Accrual Period Interest Deemed to Accrue During Accrual Period (per note) Total Interest Deemed to Have Accrued (per note)
January 2, 2025 through December 31, 2025 $47.099 $47.099
January 1, 2026 through December 31, 2026 $49.312 $96.411
January 1, 2027 through October 4, 2027 $38.863 $135.274

 

Neither the comparable yield nor the projected payment schedule constitutes a representation by us regarding the actual amount(s) that we will pay on the notes.

 

Non-U.S. holders. If you are a non-U.S. holder, please also read the section entitled “United States Federal Tax Considerations—Non-U.S. Holders” in the accompanying product supplement.

 

As discussed under “United States Federal Tax Considerations—Non-U.S. Holders—Dividend Equivalents under Section 871(m) of the Code” in the accompanying product supplement, Section 871(m) of the Internal Revenue Code and Treasury regulations promulgated thereunder (“Section 871(m)”) generally impose a 30% withholding tax on dividend equivalents paid or deemed paid to non-U.S. holders with respect to certain financial instruments linked to U.S. equities or indices that include U.S. equities.

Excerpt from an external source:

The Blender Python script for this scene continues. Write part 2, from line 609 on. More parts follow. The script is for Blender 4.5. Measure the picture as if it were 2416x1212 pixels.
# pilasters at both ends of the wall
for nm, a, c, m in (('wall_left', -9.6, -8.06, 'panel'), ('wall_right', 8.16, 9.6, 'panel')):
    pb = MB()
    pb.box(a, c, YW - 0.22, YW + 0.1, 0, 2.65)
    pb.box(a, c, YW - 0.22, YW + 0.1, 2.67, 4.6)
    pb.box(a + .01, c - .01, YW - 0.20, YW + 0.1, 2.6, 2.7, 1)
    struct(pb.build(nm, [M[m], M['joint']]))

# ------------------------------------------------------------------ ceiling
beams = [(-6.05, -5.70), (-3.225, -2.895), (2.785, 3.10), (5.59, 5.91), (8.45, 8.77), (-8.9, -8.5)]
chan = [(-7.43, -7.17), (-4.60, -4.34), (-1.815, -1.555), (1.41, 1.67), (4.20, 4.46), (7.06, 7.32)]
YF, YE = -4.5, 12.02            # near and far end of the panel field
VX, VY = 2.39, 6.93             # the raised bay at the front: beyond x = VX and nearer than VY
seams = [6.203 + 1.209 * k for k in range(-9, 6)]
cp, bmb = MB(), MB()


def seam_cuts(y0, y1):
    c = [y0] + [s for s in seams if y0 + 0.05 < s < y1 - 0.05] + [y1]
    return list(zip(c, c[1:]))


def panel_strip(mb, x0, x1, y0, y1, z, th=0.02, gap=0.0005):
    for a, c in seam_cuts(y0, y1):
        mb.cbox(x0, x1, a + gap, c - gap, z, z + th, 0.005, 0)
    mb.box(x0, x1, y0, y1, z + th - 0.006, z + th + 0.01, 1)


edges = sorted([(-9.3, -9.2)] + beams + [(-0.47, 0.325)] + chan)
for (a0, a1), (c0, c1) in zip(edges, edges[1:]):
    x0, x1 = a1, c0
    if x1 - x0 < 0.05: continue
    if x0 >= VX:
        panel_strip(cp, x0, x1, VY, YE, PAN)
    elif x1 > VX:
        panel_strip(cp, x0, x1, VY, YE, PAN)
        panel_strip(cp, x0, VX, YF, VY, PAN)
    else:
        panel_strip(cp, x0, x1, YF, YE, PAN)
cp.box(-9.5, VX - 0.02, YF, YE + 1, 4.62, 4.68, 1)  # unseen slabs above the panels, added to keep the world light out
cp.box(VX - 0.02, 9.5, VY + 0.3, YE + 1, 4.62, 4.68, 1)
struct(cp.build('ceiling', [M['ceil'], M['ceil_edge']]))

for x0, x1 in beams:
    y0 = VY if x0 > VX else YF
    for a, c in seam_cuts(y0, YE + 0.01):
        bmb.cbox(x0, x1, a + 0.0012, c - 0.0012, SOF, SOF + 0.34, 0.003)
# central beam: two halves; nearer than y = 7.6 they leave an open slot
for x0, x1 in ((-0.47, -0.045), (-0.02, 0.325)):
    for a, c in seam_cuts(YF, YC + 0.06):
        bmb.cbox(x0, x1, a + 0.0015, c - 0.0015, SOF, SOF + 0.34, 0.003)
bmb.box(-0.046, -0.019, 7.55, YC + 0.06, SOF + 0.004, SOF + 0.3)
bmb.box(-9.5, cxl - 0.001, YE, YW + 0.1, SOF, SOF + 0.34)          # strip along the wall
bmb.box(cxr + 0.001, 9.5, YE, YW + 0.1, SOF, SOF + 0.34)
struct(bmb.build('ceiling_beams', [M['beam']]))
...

The Treasury regulations, as modified by an Internal Revenue Service (the “IRS”) notice, exempt financial instruments issued prior to January 1, 2027 that do not have a “delta” of one. Based on certain determinations made by us, we expect that Section 871(m) will not apply to the notes with regard to non-U.S. holders. Our determination is not binding on the IRS, and the IRS may disagree with this determination. If necessary, further information regarding the potential application of Section 871(m) will be provided in the final pricing supplement for the notes.

 

We will not be required to pay any additional amounts with respect to U.S. federal withholding taxes.

 

You should consult your tax adviser regarding the U.S. federal income tax consequences of an investment in the notes, as well as tax consequences arising under the laws of any state, local or non-U.S. taxing jurisdiction.